**** Provided data
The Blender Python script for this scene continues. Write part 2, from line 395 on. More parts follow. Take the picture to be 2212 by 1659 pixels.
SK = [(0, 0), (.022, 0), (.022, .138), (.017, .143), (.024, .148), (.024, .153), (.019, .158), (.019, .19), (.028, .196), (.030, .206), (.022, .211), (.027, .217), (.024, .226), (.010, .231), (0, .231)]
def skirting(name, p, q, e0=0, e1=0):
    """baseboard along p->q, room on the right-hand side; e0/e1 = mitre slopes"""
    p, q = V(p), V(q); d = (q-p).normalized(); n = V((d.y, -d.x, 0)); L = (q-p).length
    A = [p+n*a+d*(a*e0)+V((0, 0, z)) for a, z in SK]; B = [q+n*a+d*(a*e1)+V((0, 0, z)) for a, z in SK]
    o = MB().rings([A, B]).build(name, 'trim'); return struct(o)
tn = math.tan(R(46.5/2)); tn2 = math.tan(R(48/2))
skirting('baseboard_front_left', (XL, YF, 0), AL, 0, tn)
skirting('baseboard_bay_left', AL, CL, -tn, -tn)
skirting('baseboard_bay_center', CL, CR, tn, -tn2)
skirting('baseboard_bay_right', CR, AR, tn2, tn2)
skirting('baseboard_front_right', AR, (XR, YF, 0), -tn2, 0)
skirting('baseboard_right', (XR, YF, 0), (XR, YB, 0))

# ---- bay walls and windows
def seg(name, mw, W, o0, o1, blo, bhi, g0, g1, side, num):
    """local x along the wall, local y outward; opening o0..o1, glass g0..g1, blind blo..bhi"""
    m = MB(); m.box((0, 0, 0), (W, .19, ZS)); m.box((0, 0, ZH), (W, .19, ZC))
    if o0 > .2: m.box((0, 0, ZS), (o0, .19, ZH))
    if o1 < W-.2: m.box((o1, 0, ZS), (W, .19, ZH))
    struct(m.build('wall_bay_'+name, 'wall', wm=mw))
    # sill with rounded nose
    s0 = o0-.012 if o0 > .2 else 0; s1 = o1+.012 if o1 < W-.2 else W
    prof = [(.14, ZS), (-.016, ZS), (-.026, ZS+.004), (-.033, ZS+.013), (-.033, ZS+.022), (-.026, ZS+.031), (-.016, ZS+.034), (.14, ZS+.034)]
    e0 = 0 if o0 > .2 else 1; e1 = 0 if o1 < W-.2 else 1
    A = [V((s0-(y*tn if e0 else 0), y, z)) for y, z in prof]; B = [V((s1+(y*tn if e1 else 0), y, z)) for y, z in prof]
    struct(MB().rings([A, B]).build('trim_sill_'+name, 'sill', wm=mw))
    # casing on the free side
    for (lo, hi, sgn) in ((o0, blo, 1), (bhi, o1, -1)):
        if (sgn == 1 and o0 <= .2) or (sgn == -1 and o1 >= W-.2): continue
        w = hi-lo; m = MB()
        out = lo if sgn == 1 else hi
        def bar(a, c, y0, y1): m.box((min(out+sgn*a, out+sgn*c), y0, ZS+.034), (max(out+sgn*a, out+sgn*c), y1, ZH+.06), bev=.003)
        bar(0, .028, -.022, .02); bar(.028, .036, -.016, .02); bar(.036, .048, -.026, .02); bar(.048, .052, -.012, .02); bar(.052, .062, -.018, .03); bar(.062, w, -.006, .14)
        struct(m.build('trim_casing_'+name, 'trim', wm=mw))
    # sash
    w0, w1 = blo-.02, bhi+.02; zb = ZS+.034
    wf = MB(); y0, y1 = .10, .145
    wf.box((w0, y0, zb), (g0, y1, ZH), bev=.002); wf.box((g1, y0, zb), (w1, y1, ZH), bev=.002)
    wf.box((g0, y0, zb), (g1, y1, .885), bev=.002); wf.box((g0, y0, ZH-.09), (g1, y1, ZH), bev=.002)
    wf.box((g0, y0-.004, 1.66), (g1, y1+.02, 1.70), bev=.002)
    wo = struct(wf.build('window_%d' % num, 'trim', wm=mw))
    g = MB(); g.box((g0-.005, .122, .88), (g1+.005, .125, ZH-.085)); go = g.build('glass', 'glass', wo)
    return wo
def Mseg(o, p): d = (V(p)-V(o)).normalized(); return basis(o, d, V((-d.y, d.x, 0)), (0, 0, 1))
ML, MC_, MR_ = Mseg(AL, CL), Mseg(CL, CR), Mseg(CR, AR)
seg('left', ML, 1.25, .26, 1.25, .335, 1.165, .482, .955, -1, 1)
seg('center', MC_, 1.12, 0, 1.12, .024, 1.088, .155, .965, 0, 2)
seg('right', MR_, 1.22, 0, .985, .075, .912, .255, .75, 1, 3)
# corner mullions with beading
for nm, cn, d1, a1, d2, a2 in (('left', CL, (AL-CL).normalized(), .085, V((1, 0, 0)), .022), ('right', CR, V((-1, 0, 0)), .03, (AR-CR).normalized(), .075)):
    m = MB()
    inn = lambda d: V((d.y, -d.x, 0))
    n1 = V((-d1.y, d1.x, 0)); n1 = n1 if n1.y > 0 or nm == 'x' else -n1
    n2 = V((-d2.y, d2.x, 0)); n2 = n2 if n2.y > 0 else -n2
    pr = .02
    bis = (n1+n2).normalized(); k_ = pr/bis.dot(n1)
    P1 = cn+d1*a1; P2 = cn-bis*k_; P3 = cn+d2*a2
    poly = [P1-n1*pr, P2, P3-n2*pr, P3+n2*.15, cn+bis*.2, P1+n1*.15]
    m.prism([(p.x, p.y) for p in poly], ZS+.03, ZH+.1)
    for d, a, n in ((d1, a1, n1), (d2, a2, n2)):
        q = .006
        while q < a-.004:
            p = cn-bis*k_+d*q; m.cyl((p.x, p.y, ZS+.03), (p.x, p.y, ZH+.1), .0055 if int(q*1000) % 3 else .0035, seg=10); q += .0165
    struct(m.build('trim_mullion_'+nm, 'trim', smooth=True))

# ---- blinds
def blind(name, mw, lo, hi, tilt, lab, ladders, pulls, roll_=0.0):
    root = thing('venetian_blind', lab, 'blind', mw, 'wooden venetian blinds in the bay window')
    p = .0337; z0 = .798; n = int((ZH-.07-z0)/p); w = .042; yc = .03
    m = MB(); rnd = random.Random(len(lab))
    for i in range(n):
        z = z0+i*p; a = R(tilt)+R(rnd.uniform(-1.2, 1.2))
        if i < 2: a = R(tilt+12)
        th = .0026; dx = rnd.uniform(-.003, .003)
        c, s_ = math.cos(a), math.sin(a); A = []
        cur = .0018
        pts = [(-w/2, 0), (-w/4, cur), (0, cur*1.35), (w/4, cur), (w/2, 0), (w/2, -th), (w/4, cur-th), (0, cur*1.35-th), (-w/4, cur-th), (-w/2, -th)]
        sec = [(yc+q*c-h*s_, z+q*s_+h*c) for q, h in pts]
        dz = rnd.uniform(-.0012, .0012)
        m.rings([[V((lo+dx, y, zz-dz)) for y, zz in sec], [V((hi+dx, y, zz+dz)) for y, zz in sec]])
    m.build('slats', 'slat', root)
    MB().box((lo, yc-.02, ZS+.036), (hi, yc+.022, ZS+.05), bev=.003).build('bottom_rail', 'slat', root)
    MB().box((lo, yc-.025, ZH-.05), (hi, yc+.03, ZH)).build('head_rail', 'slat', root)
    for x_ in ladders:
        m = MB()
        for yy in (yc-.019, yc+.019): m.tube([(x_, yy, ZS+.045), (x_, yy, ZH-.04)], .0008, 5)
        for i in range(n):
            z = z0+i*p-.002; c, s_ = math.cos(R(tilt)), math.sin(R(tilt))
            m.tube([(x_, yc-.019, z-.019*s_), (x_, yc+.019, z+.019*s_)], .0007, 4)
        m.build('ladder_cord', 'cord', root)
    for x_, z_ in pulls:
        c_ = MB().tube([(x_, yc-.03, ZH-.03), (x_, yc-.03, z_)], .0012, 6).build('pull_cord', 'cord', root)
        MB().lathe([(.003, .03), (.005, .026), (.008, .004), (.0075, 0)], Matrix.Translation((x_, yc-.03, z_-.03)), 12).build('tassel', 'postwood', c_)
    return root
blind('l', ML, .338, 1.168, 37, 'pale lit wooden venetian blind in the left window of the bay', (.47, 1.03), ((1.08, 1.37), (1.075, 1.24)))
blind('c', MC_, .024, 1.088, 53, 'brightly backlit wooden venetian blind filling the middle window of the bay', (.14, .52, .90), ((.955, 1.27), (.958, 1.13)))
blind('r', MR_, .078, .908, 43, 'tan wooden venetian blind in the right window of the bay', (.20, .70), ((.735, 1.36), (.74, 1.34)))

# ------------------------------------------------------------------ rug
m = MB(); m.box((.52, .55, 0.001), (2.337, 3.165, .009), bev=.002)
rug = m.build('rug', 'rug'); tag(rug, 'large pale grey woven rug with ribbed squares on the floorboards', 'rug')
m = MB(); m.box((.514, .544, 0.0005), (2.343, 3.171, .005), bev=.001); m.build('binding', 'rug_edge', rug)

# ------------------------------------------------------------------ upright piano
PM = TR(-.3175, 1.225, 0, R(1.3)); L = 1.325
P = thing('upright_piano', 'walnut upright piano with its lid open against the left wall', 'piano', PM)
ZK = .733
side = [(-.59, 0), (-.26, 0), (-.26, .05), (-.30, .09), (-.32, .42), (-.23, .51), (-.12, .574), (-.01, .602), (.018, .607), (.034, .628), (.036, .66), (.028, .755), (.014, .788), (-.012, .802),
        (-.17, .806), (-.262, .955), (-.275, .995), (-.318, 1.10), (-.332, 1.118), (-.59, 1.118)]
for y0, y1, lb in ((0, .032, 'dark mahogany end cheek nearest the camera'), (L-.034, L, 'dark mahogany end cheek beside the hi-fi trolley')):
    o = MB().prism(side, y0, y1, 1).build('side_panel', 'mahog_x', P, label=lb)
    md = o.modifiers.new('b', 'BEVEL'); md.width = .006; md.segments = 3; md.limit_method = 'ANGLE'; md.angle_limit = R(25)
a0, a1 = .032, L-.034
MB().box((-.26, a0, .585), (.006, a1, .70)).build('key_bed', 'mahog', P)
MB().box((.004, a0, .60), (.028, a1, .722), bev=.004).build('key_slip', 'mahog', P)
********
Required work:
Restate the first line and every line after it, word for word, stopping once the line with "skirting('baseboard_right', (XR, YF, 0), (XR, YB, 0))" is done.

The output:
The Blender Python script for this scene continues. Write part 2, from line 395 on. More parts follow. Take the picture to be 2212 by 1659 pixels.
SK = [(0, 0), (.022, 0), (.022, .138), (.017, .143), (.024, .148), (.024, .153), (.019, .158), (.019, .19), (.028, .196), (.030, .206), (.022, .211), (.027, .217), (.024, .226), (.010, .231), (0, .231)]
def skirting(name, p, q, e0=0, e1=0):
    """baseboard along p->q, room on the right-hand side; e0/e1 = mitre slopes"""
    p, q = V(p), V(q); d = (q-p).normalized(); n = V((d.y, -d.x, 0)); L = (q-p).length
    A = [p+n*a+d*(a*e0)+V((0, 0, z)) for a, z in SK]; B = [q+n*a+d*(a*e1)+V((0, 0, z)) for a, z in SK]
    o = MB().rings([A, B]).build(name, 'trim'); return struct(o)
tn = math.tan(R(46.5/2)); tn2 = math.tan(R(48/2))
skirting('baseboard_front_left', (XL, YF, 0), AL, 0, tn)
skirting('baseboard_bay_left', AL, CL, -tn, -tn)
skirting('baseboard_bay_center', CL, CR, tn, -tn2)
skirting('baseboard_bay_right', CR, AR, tn2, tn2)
skirting('baseboard_front_right', AR, (XR, YF, 0), -tn2, 0)
skirting('baseboard_right', (XR, YF, 0), (XR, YB, 0))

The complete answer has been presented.